When Michelle joined us up on the road, the two got into a brother and sister bout of one-upmanship, showing off their fancy remote car-security systems.
``Betcha can't do THIS!'' taunted Michelle, punching a button on her key ring in the direction of her garage, causing the horn to blare from her Lincoln Town Car.
``You and that hillbilly stagecoach!'' Tom retorted.
\ Jimmy Bain is still this area's theme-meister of party-throwers.
This is the man who actually hosted a Beer Golf tournament a couple years ago. (You know, 18 bars with a different number of par brews at each. And yes, there was a designated driver...)
On June 12, Jimmy celebrated Flag Day as only Jimmy could, with his annual Beers of the World party in Salem.
I tried the Fisher D'Alsace LaBelle Strasbourgeoise from France. Everyone was afraid to try the Chimay Ale. It came in a big corked bottle with a label proclaiming that it had been brewed and bottled in Belgium by Trappist monks.
Joel Branscom, harmonica-playing, Kafka-loving Assistant Commonwealth's Attorney, was just drinking Bud.
Christian Moody, editor of the Salem Times-Register, was a manly man, sucking back a bottle of Cave Creek Chili beer dry, then biting the red pepper pickled inside.
It was OK with him that I worked at the Roanoke Times & World-News.
``Hey, I read Calvin and Hobbes every day,'' he said with a sly grin.
\ Adam Cicero is the ONLY reason in the world that I can imagine for wishing I was 14 again.
You remember Adam. He's the thoroughly appealing 14-year-old I met at Helen St. John's garden birthday party last year. He was showing off his sister, Holly, who was just a month old. Adam was proud of how she looked that day, the first she'd ever worn a party dress.
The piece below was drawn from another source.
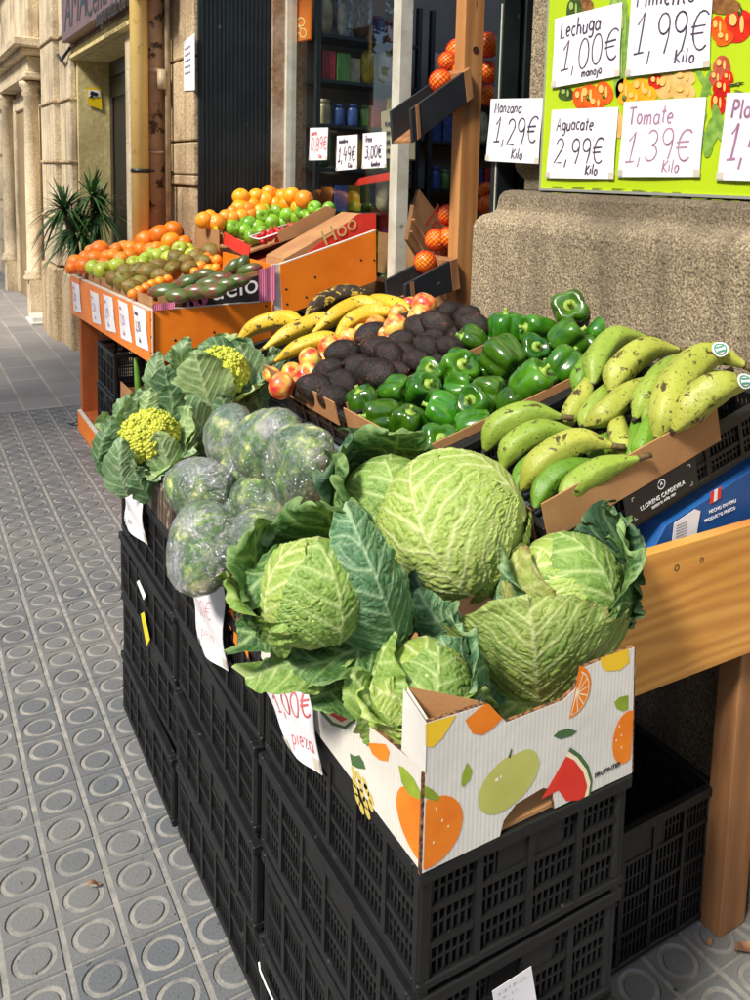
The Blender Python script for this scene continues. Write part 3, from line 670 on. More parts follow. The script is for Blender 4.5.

The sight of Adam earlier this month gliding Holly, now a 1-year-old, through her first swimming adventure in the Taylors' pool at the pig pickin' was nothing less than another Adam Cicero Kodak moment.
But Adam made my day when, after reading last week's column about Russ Peters' marriage proposal, he called the Mingling line and left the following message:
``Hey, Kathy. It's Adam. Sounds like I've got some competition, huh?''
This message is all the more delightful because Holly was giggling in the background.
According to his mom, Stephanie, Adam is not only the world's greatest brother, but he cooks and cleans and weeds the garden, too.
So, with those substantial mitigating factors in mind - no, Adam, you've got no competition.
But it sure makes my head spin to think about how much I must have.